Exercise aim → Return all the data below as it stands, minus the pictures.

[Records with scene code]
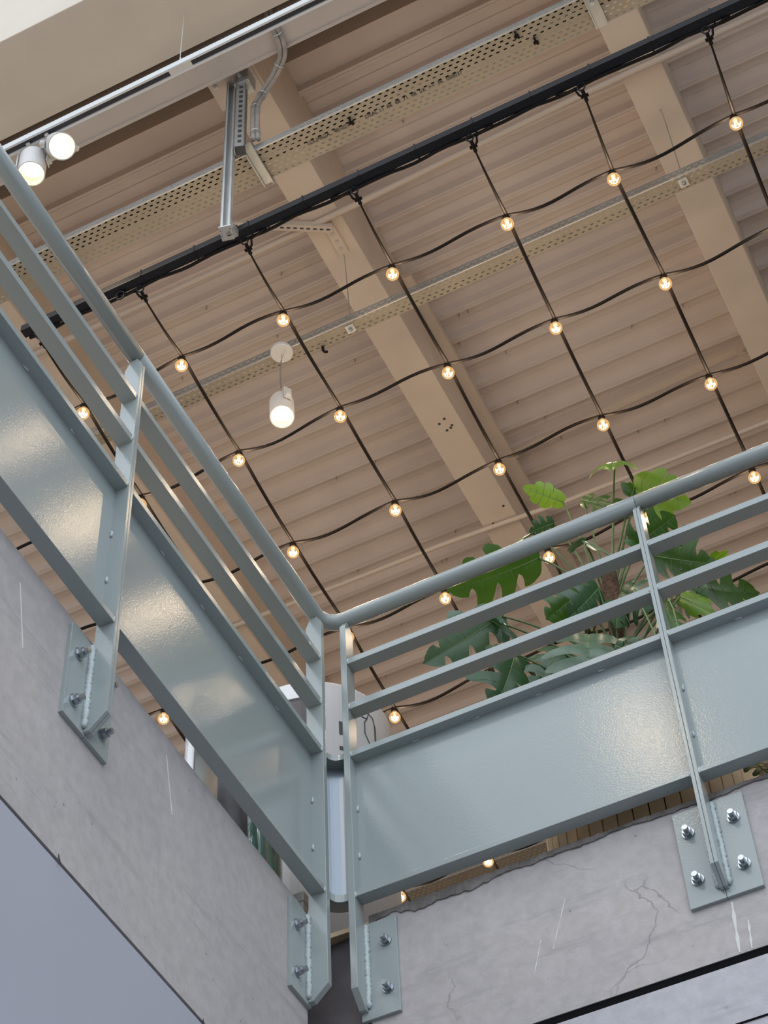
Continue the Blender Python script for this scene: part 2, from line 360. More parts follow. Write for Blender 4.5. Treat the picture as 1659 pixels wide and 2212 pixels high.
# small fixing holes in the beam soffits
mb = MB()
for dx, dy in ((-.09, 1.30), (-.06, 1.285), (-.055, 1.34), (-.075, 1.345), (-.045, 1.33), (-.03, 1.83), (-.11, 1.9)): mb.lathe([(0, 3.6585), (.006, 3.6585), (.006, 3.662)], (dx, dy, 0), n=8)
mb.build('fixing_holes', 'ink', b1, stuff=True)

# girder, fascia, skylight
g = struct(MB().box((-7, -.670, 3.58), (5, -.553, 4.14)).build('trim_3', 'girder', bevel=.004))
MB().box((-7, -.556, 3.572), (5, -.546, 3.60)).build('girder_lip', 'girder', g)
struct(MB().box((-7, -1.052, 3.55), (5, -.715, 4.3)).build('trim_4', 'fascia', bevel=.004))
struct(MB().box((-7, -.716, 3.80), (5, -.669, 3.84)).build('trim_5', 'girder'))
sk = thing('skylight_frame', 'white skylight glazing bars over the open well, beyond the top edge of the photo', 'skylight', (1.5, -2.7, 4.3))
for x in (-2.2, .35, 1.65, 2.95, 4.2): MB().box((x - .04, -4.32, 4.28), (x + .04, -1.05, 4.40)).build('glazing_bar', 'alu', sk)
MB().box((-7, -4.34, 4.24), (5, -4.24, 4.40)).build('frame_rail', 'alu', sk)
MB().box((-.2, -2.75, 4.29), (5, -2.67, 4.39)).build('frame_rail', 'alu', sk)

# ================================================================== railing
RIGHT = lambda v: Vector((v.x, v.y, v.z))
LEFT = lambda v: Vector((-v.y, -v.x, v.z))
def hexbolt(T, s, z, parent):
    mb = MB(T)
    cyl = lambda r, d0, d1, n, ph=0: mb.prism([(r * math.cos(2 * PI * k / n + ph), r * math.sin(2 * PI * k / n + ph)) for k in range(n)], lambda p, t: (s + p[0], t, z + p[1]), d0, d1)
    cyl(.0150, .0535, .0493, 20); cyl(.0118, .0493, .0380, 6, .3); cyl(.0072, .0380, .0262, 12)
    return mb.build('bolt', 'zinc', parent)
def weld(mb, a, b, r, seed, n=None):
    rnd = random.Random(seed); a, b = Vector(a), Vector(b); n = n or max(4, int((b - a).length / .006))
    mb.tube([a.lerp(b, k / n) + Vector((rnd.uniform(-.0008, .0008),) * 3) for k in range(n + 1)], lambda t: r * (.72 + .5 * abs(math.sin(t * n * 1.3 + seed))) * (1 if .01 < t < .99 else .5), 8)
def bay(T, s0, s1, t0, t1, label, wp=(True, True), zpl=-.330):
    c = T(Vector(((s0 + s1) / 2, .03, 0)))
    root = thing('railing_panel', label, 'railing', (c.x, c.y, ZS))
    prof = [(0, -.270), (.040, -.3085), (.0535, -.3085), (.0535, -.045), (.048, -.035), (.048, .985), (.034, 1.020), (.014, 1.022), (0, .997)]
    for e, (a, th) in enumerate(((s0, t0), (s1 - t1, t1))):
        MB(T).prism(prof, lambda p, t: (t, p[0], p[1]), a, a + th).build('post', 'paint', root, bevel=.0011)
        if wp[e]:
            x0, x1 = (a, a + .086) if e == 0 else (a + th - .086, a + th)
            if th > .012: x0, x1 = (a, a + .100) if e == 0 else (a + th - .100, a + th)
            pl = MB(T).box((x0, .0535, zpl), (x1, .0645, -.046)).build('wall_plate', 'paint', root, bevel=.0012)
            bx = (x0 + x1) / 2 + (.012 if e == 0 else -.012)
            if th > .012: bx = x0 + .072 if e == 0 else x1 - .072
            for z in (-.118, -.258): hexbolt(T, bx, z, pl)
            mb = MB(T); sx = a + th + .003 if e == 0 else a - .003
            weld(mb, (sx, .050, -.300), (sx, .050, -.052), .0074, 3 + e + int(s1 * 10)); mb.build('weld_seam', 'weld', root, smooth=True)
    i0, i1 = s0 + t0 - .0005, s1 - t1 + .0005
    for nm, z0, z1 in (('rail', .8385, .8605), ('rail', .6590, .6835), ('top_flange', .4815, .5015), ('bottom_flange', .005, .0225)):
        MB(T).box((i0, .0035, z0), (i1, .0415 if nm == 'bottom_flange' else .0435, z1)).build(nm, 'paint', root, bevel=.0011)
    MB(T).box((i0, .0365, .010), (i1, .0405, .492)).build('infill_sheet', 'paint', root)
    mb = MB(T)
    for sx in (i0 + .002, i1 - .002):
        for z in (.16, .32): weld(mb, (sx, .034, z - .010), (sx, .034, z + .010), .0036, z * 9 + sx, 4)
        for z in (.85, .671, .4915, .011): weld(mb, (sx, .004, z - .009), (sx, .004, z + .009), .0030, z * 7 + sx, 3)
    L_ = i1 - i0
    for k in range(1, 5): weld(mb, (i0 + L_ * k / 5 - .010, .034, .482), (i0 + L_ * k / 5 + .010, .034, .482), .0030, k + s0, 3)
    mb.build('weld_tacks', 'weld', root, smooth=True, stuff=True)
    return root
bay(RIGHT, .0345, .9350, .018, .0092, 'grey-green steel railing panel right of the corner, whole in view')
bay(RIGHT, .9358, 1.8360, .0092, .0092, 'grey-green steel railing panel cut by the right edge of the photo', (True, False))
bay(LEFT, .0300, 1.0235, .018, .0092, 'grey-green steel railing panel left of the corner, whole in view', zpl=-.314)
bay(LEFT, 1.0243, 2.0200, .0092, .0092, 'grey-green steel railing panel cut by the left edge of the photo', (True, False), zpl=-.314)

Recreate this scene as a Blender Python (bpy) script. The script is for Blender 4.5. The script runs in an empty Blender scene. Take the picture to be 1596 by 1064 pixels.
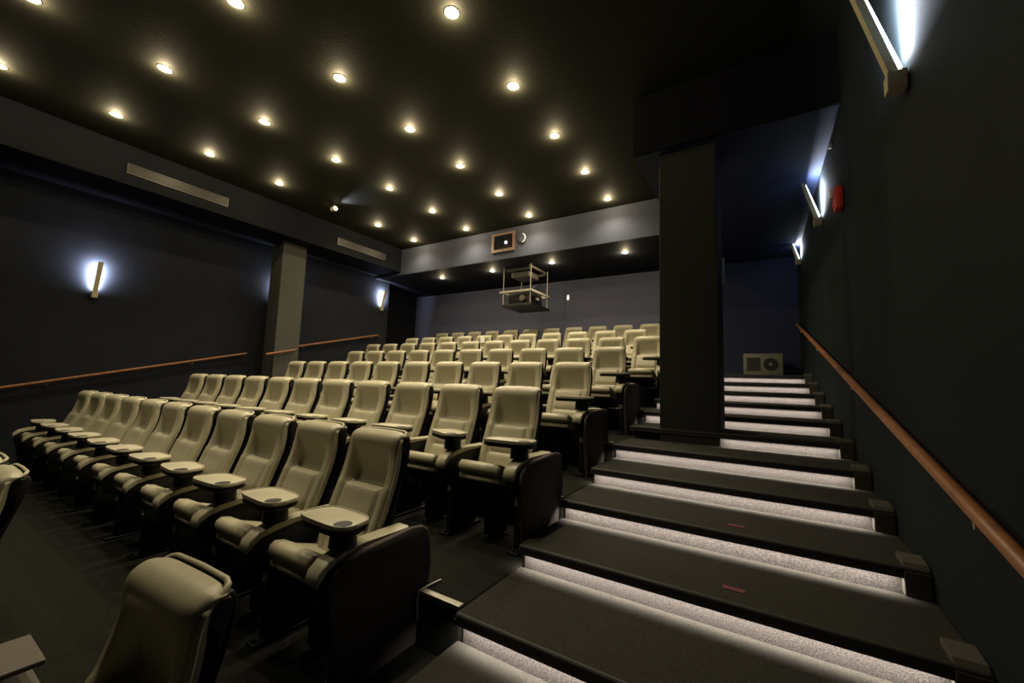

Final result →
Continue the Blender Python script for this scene: part 2, from line 360. More parts follow. Write for Blender 4.5. Treat the picture as 1659 pixels wide and 2212 pixels high.
# small fixing holes in the beam soffits
mb = MB()
for dx, dy in ((-.09, 1.30), (-.06, 1.285), (-.055, 1.34), (-.075, 1.345), (-.045, 1.33), (-.03, 1.83), (-.11, 1.9)): mb.lathe([(0, 3.6585), (.006, 3.6585), (.006, 3.662)], (dx, dy, 0), n=8)
mb.build('fixing_holes', 'ink', b1, stuff=True)

# girder, fascia, skylight
g = struct(MB().box((-7, -.670, 3.58), (5, -.553, 4.14)).build('trim_3', 'girder', bevel=.004))
MB().box((-7, -.556, 3.572), (5, -.546, 3.60)).build('girder_lip', 'girder', g)
struct(MB().box((-7, -1.052, 3.55), (5, -.715, 4.3)).build('trim_4', 'fascia', bevel=.004))
struct(MB().box((-7, -.716, 3.80), (5, -.669, 3.84)).build('trim_5', 'girder'))
sk = thing('skylight_frame', 'white skylight glazing bars over the open well, beyond the top edge of the photo', 'skylight', (1.5, -2.7, 4.3))
for x in (-2.2, .35, 1.65, 2.95, 4.2): MB().box((x - .04, -4.32, 4.28), (x + .04, -1.05, 4.40)).build('glazing_bar', 'alu', sk)
MB().box((-7, -4.34, 4.24), (5, -4.24, 4.40)).build('frame_rail', 'alu', sk)
MB().box((-.2, -2.75, 4.29), (5, -2.67, 4.39)).build('frame_rail', 'alu', sk)

# ================================================================== railing
RIGHT = lambda v: Vector((v.x, v.y, v.z))
LEFT = lambda v: Vector((-v.y, -v.x, v.z))
def hexbolt(T, s, z, parent):
    mb = MB(T)
    cyl = lambda r, d0, d1, n, ph=0: mb.prism([(r * math.cos(2 * PI * k / n + ph), r * math.sin(2 * PI * k / n + ph)) for k in range(n)], lambda p, t: (s + p[0], t, z + p[1]), d0, d1)
    cyl(.0150, .0535, .0493, 20); cyl(.0118, .0493, .0380, 6, .3); cyl(.0072, .0380, .0262, 12)
    return mb.build('bolt', 'zinc', parent)
def weld(mb, a, b, r, seed, n=None):
    rnd = random.Random(seed); a, b = Vector(a), Vector(b); n = n or max(4, int((b - a).length / .006))
    mb.tube([a.lerp(b, k / n) + Vector((rnd.uniform(-.0008, .0008),) * 3) for k in range(n + 1)], lambda t: r * (.72 + .5 * abs(math.sin(t * n * 1.3 + seed))) * (1 if .01 < t < .99 else .5), 8)
def bay(T, s0, s1, t0, t1, label, wp=(True, True), zpl=-.330):
    c = T(Vector(((s0 + s1) / 2, .03, 0)))
    root = thing('railing_panel', label, 'railing', (c.x, c.y, ZS))
    prof = [(0, -.270), (.040, -.3085), (.0535, -.3085), (.0535, -.045), (.048, -.035), (.048, .985), (.034, 1.020), (.014, 1.022), (0, .997)]
    for e, (a, th) in enumerate(((s0, t0), (s1 - t1, t1))):
        MB(T).prism(prof, lambda p, t: (t, p[0], p[1]), a, a + th).build('post', 'paint', root, bevel=.0011)
        if wp[e]:
            x0, x1 = (a, a + .086) if e == 0 else (a + th - .086, a + th)
            if th > .012: x0, x1 = (a, a + .100) if e == 0 else (a + th - .100, a + th)
            pl = MB(T).box((x0, .0535, zpl), (x1, .0645, -.046)).build('wall_plate', 'paint', root, bevel=.0012)
            bx = (x0 + x1) / 2 + (.012 if e == 0 else -.012)
            if th > .012: bx = x0 + .072 if e == 0 else x1 - .072
            for z in (-.118, -.258): hexbolt(T, bx, z, pl)
            mb = MB(T); sx = a + th + .003 if e == 0 else a - .003
            weld(mb, (sx, .050, -.300), (sx, .050, -.052), .0074, 3 + e + int(s1 * 10)); mb.build('weld_seam', 'weld', root, smooth=True)
    i0, i1 = s0 + t0 - .0005, s1 - t1 + .0005
    for nm, z0, z1 in (('rail', .8385, .8605), ('rail', .6590, .6835), ('top_flange', .4815, .5015), ('bottom_flange', .005, .0225)):
        MB(T).box((i0, .0035, z0), (i1, .0415 if nm == 'bottom_flange' else .0435, z1)).build(nm, 'paint', root, bevel=.0011)
    MB(T).box((i0, .0365, .010), (i1, .0405, .492)).build('infill_sheet', 'paint', root)
    mb = MB(T)
    for sx in (i0 + .002, i1 - .002):
        for z in (.16, .32): weld(mb, (sx, .034, z - .010), (sx, .034, z + .010), .0036, z * 9 + sx, 4)
        for z in (.85, .671, .4915, .011): weld(mb, (sx, .004, z - .009), (sx, .004, z + .009), .0030, z * 7 + sx, 3)
    L_ = i1 - i0
    for k in range(1, 5): weld(mb, (i0 + L_ * k / 5 - .010, .034, .482), (i0 + L_ * k / 5 + .010, .034, .482), .0030, k + s0, 3)
    mb.build('weld_tacks', 'weld', root, smooth=True, stuff=True)
    return root
bay(RIGHT, .0345, .9350, .018, .0092, 'grey-green steel railing panel right of the corner, whole in view')
bay(RIGHT, .9358, 1.8360, .0092, .0092, 'grey-green steel railing panel cut by the right edge of the photo', (True, False))
bay(LEFT, .0300, 1.0235, .018, .0092, 'grey-green steel railing panel left of the corner, whole in view', zpl=-.314)
bay(LEFT, 1.0243, 2.0200, .0092, .0092, 'grey-green steel railing panel cut by the left edge of the photo', (True, False), zpl=-.314)

Recreate this scene as a Blender Python (bpy) script. The script is for Blender 4.5. The script runs in an empty Blender scene. Take the picture to be 1596 by 1064 pixels.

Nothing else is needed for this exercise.